Job ->
Transcribe the material in full. Nothing should differ except that the pictures are left out.

Recorded data ->
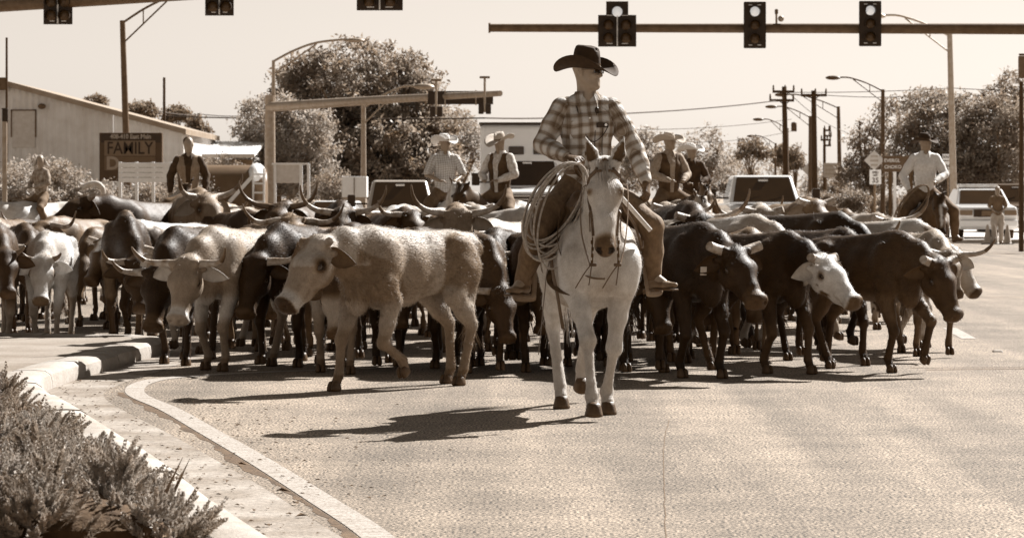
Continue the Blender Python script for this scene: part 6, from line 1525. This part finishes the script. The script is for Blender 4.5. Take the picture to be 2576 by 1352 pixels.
# white panels and frames
D = 90; k = D / FD
q = empty('white_panel_fence', (gx(365, D), D, 0), 0, 'white boarded panel standing below the store sign', 'fence'); X = lambda px: (px - 365) * k
for j in range(4): MB().box((0, 0, zc(415 + 12.5 * j, D)), (134 * k, .05, 11.6 * k)).build('board', M_WHITE, q, bevel=.008)
for px in (302, 343, 385, 428): MB().box((X(px), .06, zc(432, D) / 2 + .15), (.09, .07, zc(432, D) + .3)).build('post', M_WHITE, q)
D = 108; k = D / FD
q = empty('notice_board', (gx(733, D), D, 0), 0, 'white board on a post frame right of the thick signal pole', 'notice board'); X = lambda px: (px - 733) * k
MB().box((X(722), 0, zc(437, D)), (70 * k, .06, 46 * k)).build('board', M('board_offwhite', .5, .6, .1), q, bevel=.01); MB().box((X(730), -.05, zc(412, D)), (92 * k, .1, 5 * k)).build('top_rail', M_WHITE, q)
for px, w_ in ((757, 8), (776, 7), (692, 6)): MB().box((X(px), -.02, zc(412, D) / 2), (w_ * k, .1, zc(412, D))).build('post', M_WHITE, q)
D = 112; k = D / FD
q = empty('white_cabinet', (gx(893, D), D, 0), 0, 'white cabinet standing behind the lamp post before the big tree', 'cabinet'); MB().box((0, 0, zc(470, D)), (62 * k, 1.2, 52 * k)).build('cabinet_body', M_WHITE, q, bevel=.02); MB().box((0, 0, (zc(496, D)) / 2), (56 * k, 1.0, zc(496, D))).build('stand', M_GALV, q); MB().box((0, -.62, zc(470, D)), (2 * k, .02, 46 * k)).build('door_seam', M_GALVD, q)
# wrapped standpipe
q = empty('standpipe', (gx(262, 66), 66, 0), 0, 'bent pale standpipe with ragged wrapping near the young rider', 'pipe')
kk = 66 / FD; PT = [Vector((0, 0, 0)), Vector((-2 * kk, 0, zc(495, 66))), Vector((-7 * kk, 0, zc(470, 66))), Vector((-20 * kk, 0, zc(461, 66))), Vector((-40 * kk, 0, zc(464, 66))), Vector((-52 * kk, 0, zc(472, 66)))]
MB().tube(arc(PT, 5), .055, 10).build('pipe', M('pipe_pale', .45, .6, .2), q, smooth=60)
rn = random.Random(3); rt = []
for i_ in range(120): t = rn.uniform(.5, 1); a_ = arc(PT, 8); p = a_[int(t * (len(a_) - 1))]; rt.append((p + Vector((rn.gauss(0, .03), rn.gauss(0, .03), -.02)), (-.5, rn.gauss(0, .3), -.7), rn.uniform(.05, .16)))
strands('wrapping', rt, M_HAIRP, q, .008, 3, .3)
# pedestrian signal post at the left edge
q = empty('pedestrian_signal', (gx(12, 72), 72, 0), 0, 'pedestrian signal box on a pale post at the left edge', 'signal'); kk = 72 / FD
MB().tube([(0, 0, 0), (0, 0, zc(305, 72))], .06, 10).build('post', M_GALV, q, smooth=50); MB().box((.02, 0, zc(289, 72)), (15 * kk, .18, 34 * kk)).build('signal_box', M_BLK, q, bevel=.02); MB().box((.02, -.1, zc(274, 72)), (15 * kk, .16, .02)).build('visor', M_BLK, q)
# pavement on the far right with a kerb
sheet('far_pavement', [(7.8, 99.2), (40, 99.2), (40, 135), (7.8, 135)], .12, M('far_concrete', .5, .8, .1, 1, var2=.08, scale2=10))
fk = empty('kerb'); fk['kind'] = 'structure'
for i_ in range(16): MB().box((8.8 + 2 * i_, 99.0, .05), (1.98, .36, .16)).build('kerb_stone', M_CONC, fk, bevel=.03)

# ------------------------------------------------------------------ vehicles (front faces -y)
M_CARW = M('car_white', .74, .25, .03, 2, spec=.5, coat=.6); M_CARS = M('car_silver', .40, .28, .05, 2, spec=.5, coat=.6, metal=.2); M_CARD = M('car_dark', .05, .25, .1, 2, spec=.5, coat=.6)
M_GLASS = M('car_glass', .02, .05, .3, 1.2, spec=.45); M_TYRE = M('tyre', .02, .85, .3, 20); M_CHR = M('chrome', .6, .15, .05, metal=.95); M_LAMPW = M('headlamp', .7, .12, .05, spec=.7); M_LAMPR = M('tail_lamp', .12, .2, .1, spec=.6); M_TRIM = M('black_trim', .02, .5, .2)
def wheel(parent, x, y, r=.38, w_=.24):
    m = Matrix.Rotation(R(90), 4, 'Y')
    t = MB().lathe([(r * .62, -w_ / 2), (r * .93, -w_ / 2), (r, -w_ * .3), (r, w_ * .3), (r * .93, w_ / 2), (r * .62, w_ / 2)], (0, 0, 0), 20, m).build('tyre', M_TYRE, None, smooth=40)
    wo_ = empty('wheel', (x, y, r)); wo_.parent = parent; t.parent = wo_; MB().lathe([(.05, -w_ * .42), (r * .6, -w_ * .35), (r * .62, w_ * .35), (.05, w_ * .42)], (0, 0, 0), 16, m).build('rim', M_CHR, wo_, smooth=40)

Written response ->
Continue the Blender Python script for this scene: part 6, from line 1525. This part finishes the script. The script is for Blender 4.5. Take the picture to be 2576 by 1352 pixels.
# white panels and frames
D = 90; k = D / FD
q = empty('white_panel_fence', (gx(365, D), D, 0), 0, 'white boarded panel standing below the store sign', 'fence'); X = lambda px: (px - 365) * k
for j in range(4): MB().box((0, 0, zc(415 + 12.5 * j, D)), (134 * k, .05, 11.6 * k)).build('board', M_WHITE, q, bevel=.008)
for px in (302, 343, 385, 428): MB().box((X(px), .06, zc(432, D) / 2 + .15), (.09, .07, zc(432, D) + .3)).build('post', M_WHITE, q)
D = 108; k = D / FD
q = empty('notice_board', (gx(733, D), D, 0), 0, 'white board on a post frame right of the thick signal pole', 'notice board'); X = lambda px: (px - 733) * k
MB().box((X(722), 0, zc(437, D)), (70 * k, .06, 46 * k)).build('board', M('board_offwhite', .5, .6, .1), q, bevel=.01); MB().box((X(730), -.05, zc(412, D)), (92 * k, .1, 5 * k)).build('top_rail', M_WHITE, q)
for px, w_ in ((757, 8), (776, 7), (692, 6)): MB().box((X(px), -.02, zc(412, D) / 2), (w_ * k, .1, zc(412, D))).build('post', M_WHITE, q)
D = 112; k = D / FD
q = empty('white_cabinet', (gx(893, D), D, 0), 0, 'white cabinet standing behind the lamp post before the big tree', 'cabinet'); MB().box((0, 0, zc(470, D)), (62 * k, 1.2, 52 * k)).build('cabinet_body', M_WHITE, q, bevel=.02); MB().box((0, 0, (zc(496, D)) / 2), (56 * k, 1.0, zc(496, D))).build('stand', M_GALV, q); MB().box((0, -.62, zc(470, D)), (2 * k, .02, 46 * k)).build('door_seam', M_GALVD, q)
# wrapped standpipe
q = empty('standpipe', (gx(262, 66), 66, 0), 0, 'bent pale standpipe with ragged wrapping near the young rider', 'pipe')
kk = 66 / FD; PT = [Vector((0, 0, 0)), Vector((-2 * kk, 0, zc(495, 66))), Vector((-7 * kk, 0, zc(470, 66))), Vector((-20 * kk, 0, zc(461, 66))), Vector((-40 * kk, 0, zc(464, 66))), Vector((-52 * kk, 0, zc(472, 66)))]
MB().tube(arc(PT, 5), .055, 10).build('pipe', M('pipe_pale', .45, .6, .2), q, smooth=60)
rn = random.Random(3); rt = []
for i_ in range(120): t = rn.uniform(.5, 1); a_ = arc(PT, 8); p = a_[int(t * (len(a_) - 1))]; rt.append((p + Vector((rn.gauss(0, .03), rn.gauss(0, .03), -.02)), (-.5, rn.gauss(0, .3), -.7), rn.uniform(.05, .16)))
strands('wrapping', rt, M_HAIRP, q, .008, 3, .3)
# pedestrian signal post at the left edge
q = empty('pedestrian_signal', (gx(12, 72), 72, 0), 0, 'pedestrian signal box on a pale post at the left edge', 'signal'); kk = 72 / FD
MB().tube([(0, 0, 0), (0, 0, zc(305, 72))], .06, 10).build('post', M_GALV, q, smooth=50); MB().box((.02, 0, zc(289, 72)), (15 * kk, .18, 34 * kk)).build('signal_box', M_BLK, q, bevel=.02); MB().box((.02, -.1, zc(274, 72)), (15 * kk, .16, .02)).build('visor', M_BLK, q)
# pavement on the far right with a kerb
sheet('far_pavement', [(7.8, 99.2), (40, 99.2), (40, 135), (7.8, 135)], .12, M('far_concrete', .5, .8, .1, 1, var2=.08, scale2=10))
fk = empty('kerb'); fk['kind'] = 'structure'
for i_ in range(16): MB().box((8.8 + 2 * i_, 99.0, .05), (1.98, .36, .16)).build('kerb_stone', M_CONC, fk, bevel=.03)

# ------------------------------------------------------------------ vehicles (front faces -y)
M_CARW = M('car_white', .74, .25, .03, 2, spec=.5, coat=.6); M_CARS = M('car_silver', .40, .28, .05, 2, spec=.5, coat=.6, metal=.2); M_CARD = M('car_dark', .05, .25, .1, 2, spec=.5, coat=.6)
M_GLASS = M('car_glass', .02, .05, .3, 1.2, spec=.45); M_TYRE = M('tyre', .02, .85, .3, 20); M_CHR = M('chrome', .6, .15, .05, metal=.95); M_LAMPW = M('headlamp', .7, .12, .05, spec=.7); M_LAMPR = M('tail_lamp', .12, .2, .1, spec=.6); M_TRIM = M('black_trim', .02, .5, .2)
def wheel(parent, x, y, r=.38, w_=.24):
    m = Matrix.Rotation(R(90), 4, 'Y')
    t = MB().lathe([(r * .62, -w_ / 2), (r * .93, -w_ / 2), (r, -w_ * .3), (r, w_ * .3), (r * .93, w_ / 2), (r * .62, w_ / 2)], (0, 0, 0), 20, m).build('tyre', M_TYRE, None, smooth=40)
    wo_ = empty('wheel', (x, y, r)); wo_.parent = parent; t.parent = wo_; MB().lathe([(.05, -w_ * .42), (r * .6, -w_ * .35), (r * .62, w_ * .35), (.05, w_ * .42)], (0, 0, 0), 16, m).build('rim', M_CHR, wo_, smooth=40)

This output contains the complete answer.